We teach students to read between the lines, and Lord knows that’s a tricky business in itself. But perhaps we should also teach them to read the signs around the lines. A novel’s setting, a politician’s photo op, and a celebrity’s outfit at the Met Gala are not just incidentals. They are statements. Though in some cases, the statement might be ‘I got dressed in the dark.’ To be semiotically aware is not to be cynical. It is to be awake. It is to understand that meaning isn’t delivered ready-made, but assembled in context. To learn, in Wittgenstein’s terms, not just how to play the language game, but to ask: whose rules, and why? We need signs. But we also need to remember they point beyond themselves. Like the finger pointing at the moon, as the Zen koan goes; woe to the one who mistakes the finger for the moon.
So the next time you see a sign; on a street corner, a screen, or a face, take a moment and pause. Ask not just what it says, but what it means, and how you know.

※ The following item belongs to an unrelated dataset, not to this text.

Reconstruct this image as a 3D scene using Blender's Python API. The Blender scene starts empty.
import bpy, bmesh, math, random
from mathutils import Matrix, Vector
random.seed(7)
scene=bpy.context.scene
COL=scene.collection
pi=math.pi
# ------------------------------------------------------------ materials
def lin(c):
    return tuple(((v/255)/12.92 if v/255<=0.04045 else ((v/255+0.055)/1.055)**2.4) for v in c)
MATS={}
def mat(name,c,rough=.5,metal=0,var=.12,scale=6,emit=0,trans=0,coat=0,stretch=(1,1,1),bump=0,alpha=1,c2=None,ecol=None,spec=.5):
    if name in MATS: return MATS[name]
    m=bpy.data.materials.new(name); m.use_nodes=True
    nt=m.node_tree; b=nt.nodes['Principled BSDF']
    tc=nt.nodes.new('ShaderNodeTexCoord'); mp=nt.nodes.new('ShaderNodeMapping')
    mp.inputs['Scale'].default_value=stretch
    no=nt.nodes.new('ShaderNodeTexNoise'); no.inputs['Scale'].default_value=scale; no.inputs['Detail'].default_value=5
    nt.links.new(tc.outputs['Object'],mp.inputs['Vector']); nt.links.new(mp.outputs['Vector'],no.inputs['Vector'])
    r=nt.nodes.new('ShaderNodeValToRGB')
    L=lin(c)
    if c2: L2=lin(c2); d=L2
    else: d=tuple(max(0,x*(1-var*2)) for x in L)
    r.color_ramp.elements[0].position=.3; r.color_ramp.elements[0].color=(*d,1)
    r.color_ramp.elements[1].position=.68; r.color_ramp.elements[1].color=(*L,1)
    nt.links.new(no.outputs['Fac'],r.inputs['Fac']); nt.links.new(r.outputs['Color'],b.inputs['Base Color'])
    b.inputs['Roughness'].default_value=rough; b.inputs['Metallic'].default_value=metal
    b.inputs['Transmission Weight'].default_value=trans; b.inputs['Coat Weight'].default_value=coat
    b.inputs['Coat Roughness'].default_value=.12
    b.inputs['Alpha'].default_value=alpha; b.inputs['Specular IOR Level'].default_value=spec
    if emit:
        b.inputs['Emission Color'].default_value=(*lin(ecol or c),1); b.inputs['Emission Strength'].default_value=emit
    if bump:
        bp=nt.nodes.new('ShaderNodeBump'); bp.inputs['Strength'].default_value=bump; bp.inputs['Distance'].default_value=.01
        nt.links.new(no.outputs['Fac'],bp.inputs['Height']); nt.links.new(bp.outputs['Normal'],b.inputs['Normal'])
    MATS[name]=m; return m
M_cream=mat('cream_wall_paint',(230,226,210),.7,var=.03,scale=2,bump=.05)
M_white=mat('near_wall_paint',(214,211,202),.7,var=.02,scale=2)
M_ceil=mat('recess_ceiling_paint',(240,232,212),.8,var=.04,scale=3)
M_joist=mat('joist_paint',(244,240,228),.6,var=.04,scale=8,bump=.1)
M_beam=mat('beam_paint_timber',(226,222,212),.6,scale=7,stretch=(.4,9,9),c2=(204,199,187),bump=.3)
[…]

In a world of signs, reading well is not just literacy. It’s wisdom.
Because in the end, we are all semioticians, whether we know it or not. We are readers of the world, constantly decoding, re-coding, misreading and rewriting. The signposts are everywhere. The meanings shift like shadows. But in the dance between signifier and signified, between what is said and what is meant, lies the whole rich, risky business of being human.
Magritte was right. It isn’t a pipe. It’s a picture of one. The sign is not the thing.
The world is not full of facts. It is full of meanings. And meanings, like people, can be mercurial.
They can wink.
They can lie.
They can mislead.
They can reveal.
They can keep the Director up at night.
But most of all, they remind us that nothing ever quite speaks for itself.
Not even this column.
Until next time, Happy Reading/Being a Sign!
Today’s well-known English saying which appears in another language has a Shakespearean twist; something is rotten in the state of Denmark which turns up in French as; il y a anguille sous roche, meaning, there is an eel under the rock. I like that.